§ Problem to work on: Return precisely the span of lines from the top of the material below to the line containing "(x, z) = D(px, py, .039", both included. Pictures are excluded.

-*-

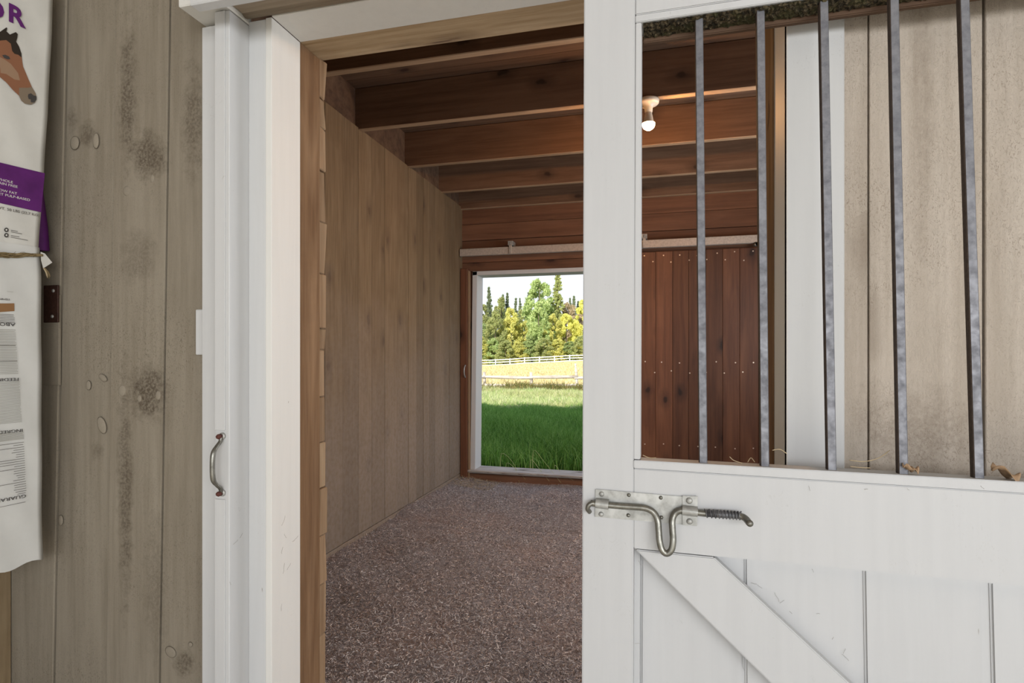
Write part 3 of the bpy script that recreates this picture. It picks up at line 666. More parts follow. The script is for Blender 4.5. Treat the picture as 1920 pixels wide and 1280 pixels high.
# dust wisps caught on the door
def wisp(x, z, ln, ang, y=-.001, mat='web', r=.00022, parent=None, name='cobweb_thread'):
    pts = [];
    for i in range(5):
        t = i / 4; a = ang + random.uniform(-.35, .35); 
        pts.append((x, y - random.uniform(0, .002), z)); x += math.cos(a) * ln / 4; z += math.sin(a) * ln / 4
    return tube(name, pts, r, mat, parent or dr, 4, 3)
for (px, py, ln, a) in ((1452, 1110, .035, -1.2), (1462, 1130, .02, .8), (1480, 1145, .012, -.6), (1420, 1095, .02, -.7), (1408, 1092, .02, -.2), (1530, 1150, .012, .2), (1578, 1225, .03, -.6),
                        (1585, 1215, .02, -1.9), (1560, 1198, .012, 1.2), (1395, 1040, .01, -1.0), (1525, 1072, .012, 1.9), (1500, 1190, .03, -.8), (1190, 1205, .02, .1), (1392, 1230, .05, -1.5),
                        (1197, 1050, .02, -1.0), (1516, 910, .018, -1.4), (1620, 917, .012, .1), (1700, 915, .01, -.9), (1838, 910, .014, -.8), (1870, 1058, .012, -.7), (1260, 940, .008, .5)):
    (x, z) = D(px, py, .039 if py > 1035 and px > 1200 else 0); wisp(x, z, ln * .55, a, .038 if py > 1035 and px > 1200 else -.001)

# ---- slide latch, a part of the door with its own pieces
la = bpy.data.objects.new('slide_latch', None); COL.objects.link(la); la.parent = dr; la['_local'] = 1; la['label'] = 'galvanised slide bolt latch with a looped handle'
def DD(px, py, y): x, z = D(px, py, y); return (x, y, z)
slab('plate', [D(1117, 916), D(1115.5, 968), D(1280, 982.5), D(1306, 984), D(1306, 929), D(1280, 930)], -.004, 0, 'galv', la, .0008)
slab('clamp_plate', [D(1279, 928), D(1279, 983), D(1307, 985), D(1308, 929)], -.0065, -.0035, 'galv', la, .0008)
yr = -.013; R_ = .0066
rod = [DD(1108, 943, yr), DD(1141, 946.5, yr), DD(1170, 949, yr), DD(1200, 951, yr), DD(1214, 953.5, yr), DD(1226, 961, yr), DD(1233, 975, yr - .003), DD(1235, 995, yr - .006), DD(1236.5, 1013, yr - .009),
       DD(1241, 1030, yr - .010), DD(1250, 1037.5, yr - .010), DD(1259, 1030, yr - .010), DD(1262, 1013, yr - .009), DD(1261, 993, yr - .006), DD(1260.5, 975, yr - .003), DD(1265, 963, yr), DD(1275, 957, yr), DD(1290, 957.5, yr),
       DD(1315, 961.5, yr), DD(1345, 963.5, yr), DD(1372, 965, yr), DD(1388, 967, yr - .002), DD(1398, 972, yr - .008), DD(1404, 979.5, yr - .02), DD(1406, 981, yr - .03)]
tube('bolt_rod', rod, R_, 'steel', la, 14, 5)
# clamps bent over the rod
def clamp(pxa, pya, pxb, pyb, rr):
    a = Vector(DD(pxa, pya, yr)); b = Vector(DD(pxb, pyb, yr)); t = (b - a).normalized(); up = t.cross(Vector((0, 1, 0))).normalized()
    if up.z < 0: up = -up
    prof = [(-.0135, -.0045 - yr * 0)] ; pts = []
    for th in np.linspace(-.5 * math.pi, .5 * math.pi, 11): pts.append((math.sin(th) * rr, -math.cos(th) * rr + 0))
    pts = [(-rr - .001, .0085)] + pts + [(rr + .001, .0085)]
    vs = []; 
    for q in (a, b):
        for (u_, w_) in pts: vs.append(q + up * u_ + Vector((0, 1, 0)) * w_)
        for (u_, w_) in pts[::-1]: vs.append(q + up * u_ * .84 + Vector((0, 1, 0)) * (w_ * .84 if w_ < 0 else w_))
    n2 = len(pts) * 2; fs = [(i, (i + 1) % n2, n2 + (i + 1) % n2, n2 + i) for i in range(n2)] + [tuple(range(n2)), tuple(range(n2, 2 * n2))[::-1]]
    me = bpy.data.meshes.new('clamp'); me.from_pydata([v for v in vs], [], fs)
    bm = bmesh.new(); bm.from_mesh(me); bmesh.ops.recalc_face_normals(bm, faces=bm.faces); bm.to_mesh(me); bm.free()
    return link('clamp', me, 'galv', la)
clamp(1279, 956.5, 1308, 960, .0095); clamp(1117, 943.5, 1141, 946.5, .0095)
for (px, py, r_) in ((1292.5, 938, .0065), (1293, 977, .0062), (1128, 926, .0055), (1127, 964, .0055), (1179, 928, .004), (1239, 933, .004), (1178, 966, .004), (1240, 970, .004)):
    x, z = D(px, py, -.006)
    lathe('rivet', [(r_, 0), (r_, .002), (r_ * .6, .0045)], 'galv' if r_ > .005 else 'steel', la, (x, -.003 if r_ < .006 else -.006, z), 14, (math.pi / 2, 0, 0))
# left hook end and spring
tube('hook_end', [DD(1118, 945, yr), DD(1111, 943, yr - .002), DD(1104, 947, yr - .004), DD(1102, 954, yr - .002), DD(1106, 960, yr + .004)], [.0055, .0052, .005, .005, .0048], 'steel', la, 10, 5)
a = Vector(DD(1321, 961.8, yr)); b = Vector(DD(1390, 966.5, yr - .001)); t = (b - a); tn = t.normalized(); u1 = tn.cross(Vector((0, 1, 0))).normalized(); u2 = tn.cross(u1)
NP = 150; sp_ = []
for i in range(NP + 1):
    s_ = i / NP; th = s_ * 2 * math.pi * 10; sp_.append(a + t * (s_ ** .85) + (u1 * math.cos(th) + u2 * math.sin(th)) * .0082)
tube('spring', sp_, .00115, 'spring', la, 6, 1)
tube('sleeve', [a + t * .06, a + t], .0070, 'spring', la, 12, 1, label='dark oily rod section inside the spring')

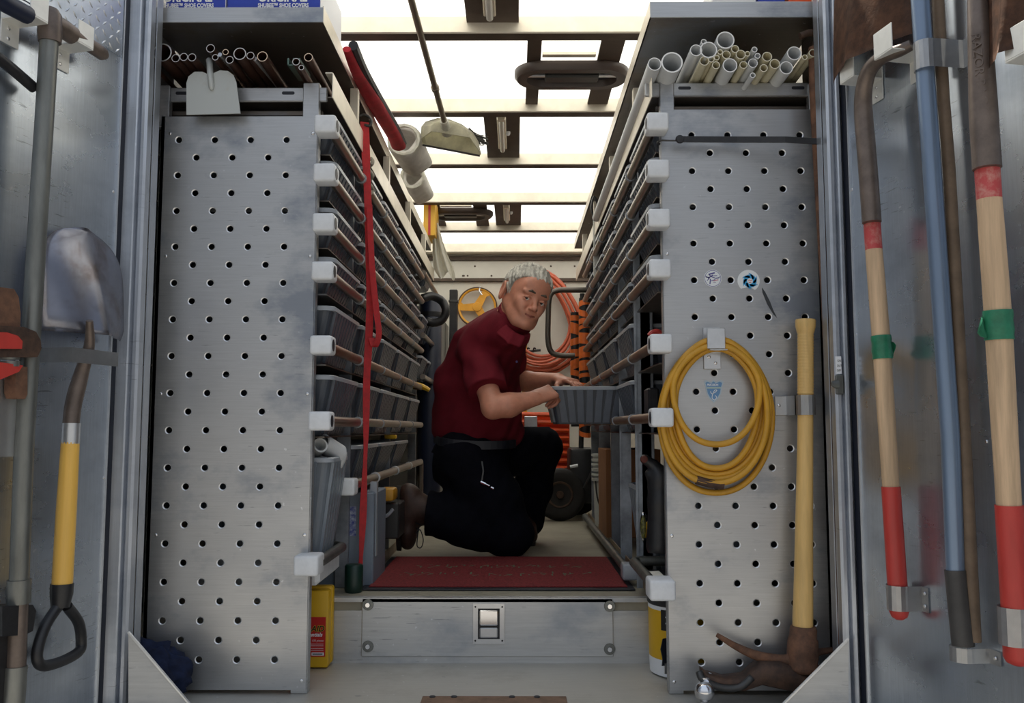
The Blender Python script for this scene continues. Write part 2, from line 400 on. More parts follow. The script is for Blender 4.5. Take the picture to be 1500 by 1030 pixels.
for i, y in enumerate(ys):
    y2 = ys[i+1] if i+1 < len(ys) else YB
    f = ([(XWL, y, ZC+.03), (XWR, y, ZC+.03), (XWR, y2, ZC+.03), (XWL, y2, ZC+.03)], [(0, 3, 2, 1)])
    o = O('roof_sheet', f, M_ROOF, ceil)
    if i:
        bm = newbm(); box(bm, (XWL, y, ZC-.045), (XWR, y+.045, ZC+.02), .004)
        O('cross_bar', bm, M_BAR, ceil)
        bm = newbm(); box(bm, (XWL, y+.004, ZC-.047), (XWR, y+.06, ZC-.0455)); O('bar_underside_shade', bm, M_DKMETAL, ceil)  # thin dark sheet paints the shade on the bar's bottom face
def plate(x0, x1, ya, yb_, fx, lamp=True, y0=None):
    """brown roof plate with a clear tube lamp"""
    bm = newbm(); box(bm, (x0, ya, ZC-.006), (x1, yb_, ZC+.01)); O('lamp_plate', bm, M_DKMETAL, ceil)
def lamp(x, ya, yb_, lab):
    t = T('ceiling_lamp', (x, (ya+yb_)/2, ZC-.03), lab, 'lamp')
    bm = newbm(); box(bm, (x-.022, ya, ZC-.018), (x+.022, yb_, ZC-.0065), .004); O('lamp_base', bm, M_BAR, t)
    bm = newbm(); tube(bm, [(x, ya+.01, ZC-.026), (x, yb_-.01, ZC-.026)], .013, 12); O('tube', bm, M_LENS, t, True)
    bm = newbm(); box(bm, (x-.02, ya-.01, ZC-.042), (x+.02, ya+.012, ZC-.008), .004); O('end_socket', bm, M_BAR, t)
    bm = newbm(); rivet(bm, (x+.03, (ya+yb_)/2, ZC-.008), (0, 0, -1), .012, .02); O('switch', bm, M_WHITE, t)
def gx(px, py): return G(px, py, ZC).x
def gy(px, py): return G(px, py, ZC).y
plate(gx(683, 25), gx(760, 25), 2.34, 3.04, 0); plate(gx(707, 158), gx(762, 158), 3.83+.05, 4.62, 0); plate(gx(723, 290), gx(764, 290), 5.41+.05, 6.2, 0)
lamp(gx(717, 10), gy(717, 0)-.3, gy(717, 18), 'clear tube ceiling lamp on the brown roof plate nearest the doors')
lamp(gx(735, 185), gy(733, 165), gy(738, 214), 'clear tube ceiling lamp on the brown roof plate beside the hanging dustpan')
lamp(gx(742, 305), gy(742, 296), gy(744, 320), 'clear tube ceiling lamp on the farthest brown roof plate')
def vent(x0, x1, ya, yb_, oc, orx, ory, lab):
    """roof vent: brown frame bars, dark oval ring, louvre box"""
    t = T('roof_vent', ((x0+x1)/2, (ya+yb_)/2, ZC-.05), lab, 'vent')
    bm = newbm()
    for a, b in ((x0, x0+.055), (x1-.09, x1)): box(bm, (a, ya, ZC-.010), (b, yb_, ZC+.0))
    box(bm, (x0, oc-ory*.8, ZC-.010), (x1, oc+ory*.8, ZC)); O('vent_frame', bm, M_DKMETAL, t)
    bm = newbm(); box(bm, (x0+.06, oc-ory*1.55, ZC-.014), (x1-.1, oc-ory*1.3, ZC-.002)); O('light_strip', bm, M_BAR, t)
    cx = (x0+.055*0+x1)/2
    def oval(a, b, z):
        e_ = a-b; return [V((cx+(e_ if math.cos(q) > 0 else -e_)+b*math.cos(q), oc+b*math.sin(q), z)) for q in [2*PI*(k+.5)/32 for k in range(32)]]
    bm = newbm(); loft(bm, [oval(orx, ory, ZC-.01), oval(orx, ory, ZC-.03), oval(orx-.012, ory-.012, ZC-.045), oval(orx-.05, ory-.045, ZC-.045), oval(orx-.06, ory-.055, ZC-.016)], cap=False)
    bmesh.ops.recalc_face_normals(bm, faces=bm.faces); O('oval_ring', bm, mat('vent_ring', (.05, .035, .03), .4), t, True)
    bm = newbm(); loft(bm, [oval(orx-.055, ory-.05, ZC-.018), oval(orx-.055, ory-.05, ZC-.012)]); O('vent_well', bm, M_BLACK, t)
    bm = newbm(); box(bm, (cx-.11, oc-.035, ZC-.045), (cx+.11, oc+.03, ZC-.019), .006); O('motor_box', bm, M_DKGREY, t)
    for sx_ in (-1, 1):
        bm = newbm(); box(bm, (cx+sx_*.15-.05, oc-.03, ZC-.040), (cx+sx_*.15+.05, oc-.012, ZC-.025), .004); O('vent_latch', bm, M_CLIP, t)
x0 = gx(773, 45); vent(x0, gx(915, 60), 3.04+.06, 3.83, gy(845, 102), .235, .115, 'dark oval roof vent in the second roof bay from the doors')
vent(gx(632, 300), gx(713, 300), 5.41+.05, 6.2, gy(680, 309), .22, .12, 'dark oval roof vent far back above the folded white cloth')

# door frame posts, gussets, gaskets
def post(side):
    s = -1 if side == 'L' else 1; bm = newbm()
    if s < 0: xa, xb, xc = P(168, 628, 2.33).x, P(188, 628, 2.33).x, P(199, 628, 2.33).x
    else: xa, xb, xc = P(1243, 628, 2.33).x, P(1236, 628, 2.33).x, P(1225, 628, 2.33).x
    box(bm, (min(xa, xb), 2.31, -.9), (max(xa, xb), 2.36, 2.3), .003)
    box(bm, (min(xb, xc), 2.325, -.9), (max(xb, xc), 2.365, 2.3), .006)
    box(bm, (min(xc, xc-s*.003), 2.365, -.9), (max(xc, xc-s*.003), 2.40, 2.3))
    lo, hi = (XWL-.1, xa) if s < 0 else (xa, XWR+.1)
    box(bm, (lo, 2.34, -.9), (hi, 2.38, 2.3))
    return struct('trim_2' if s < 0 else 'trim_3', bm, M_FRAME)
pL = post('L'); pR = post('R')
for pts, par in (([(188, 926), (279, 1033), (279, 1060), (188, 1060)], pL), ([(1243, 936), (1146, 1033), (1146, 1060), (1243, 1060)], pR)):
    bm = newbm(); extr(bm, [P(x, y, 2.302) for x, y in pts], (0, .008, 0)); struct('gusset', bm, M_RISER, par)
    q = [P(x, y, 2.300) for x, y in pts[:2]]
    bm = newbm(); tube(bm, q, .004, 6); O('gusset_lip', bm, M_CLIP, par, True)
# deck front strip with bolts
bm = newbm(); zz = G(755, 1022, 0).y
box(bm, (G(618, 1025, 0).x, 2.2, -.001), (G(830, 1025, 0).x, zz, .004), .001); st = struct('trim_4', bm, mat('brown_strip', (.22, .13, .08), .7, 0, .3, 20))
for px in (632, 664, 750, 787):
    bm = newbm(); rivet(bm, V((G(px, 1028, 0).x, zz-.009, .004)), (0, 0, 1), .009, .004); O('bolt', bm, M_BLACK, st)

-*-

§ Exercise response:
Write part 3 of the bpy script that recreates this picture. It picks up at line 666. More parts follow. The script is for Blender 4.5. Treat the picture as 1920 pixels wide and 1280 pixels high.
# dust wisps caught on the door
def wisp(x, z, ln, ang, y=-.001, mat='web', r=.00022, parent=None, name='cobweb_thread'):
    pts = [];
    for i in range(5):
        t = i / 4; a = ang + random.uniform(-.35, .35); 
        pts.append((x, y - random.uniform(0, .002), z)); x += math.cos(a) * ln / 4; z += math.sin(a) * ln / 4
    return tube(name, pts, r, mat, parent or dr, 4, 3)
for (px, py, ln, a) in ((1452, 1110, .035, -1.2), (1462, 1130, .02, .8), (1480, 1145, .012, -.6), (1420, 1095, .02, -.7), (1408, 1092, .02, -.2), (1530, 1150, .012, .2), (1578, 1225, .03, -.6),
                        (1585, 1215, .02, -1.9), (1560, 1198, .012, 1.2), (1395, 1040, .01, -1.0), (1525, 1072, .012, 1.9), (1500, 1190, .03, -.8), (1190, 1205, .02, .1), (1392, 1230, .05, -1.5),
                        (1197, 1050, .02, -1.0), (1516, 910, .018, -1.4), (1620, 917, .012, .1), (1700, 915, .01, -.9), (1838, 910, .014, -.8), (1870, 1058, .012, -.7), (1260, 940, .008, .5)):
    (x, z) = D(px, py, .039 if py > 1035 and px > 1200 else 0); wisp(x, z, ln * .55, a, .038 if py > 1035 and px > 1200 else -.001)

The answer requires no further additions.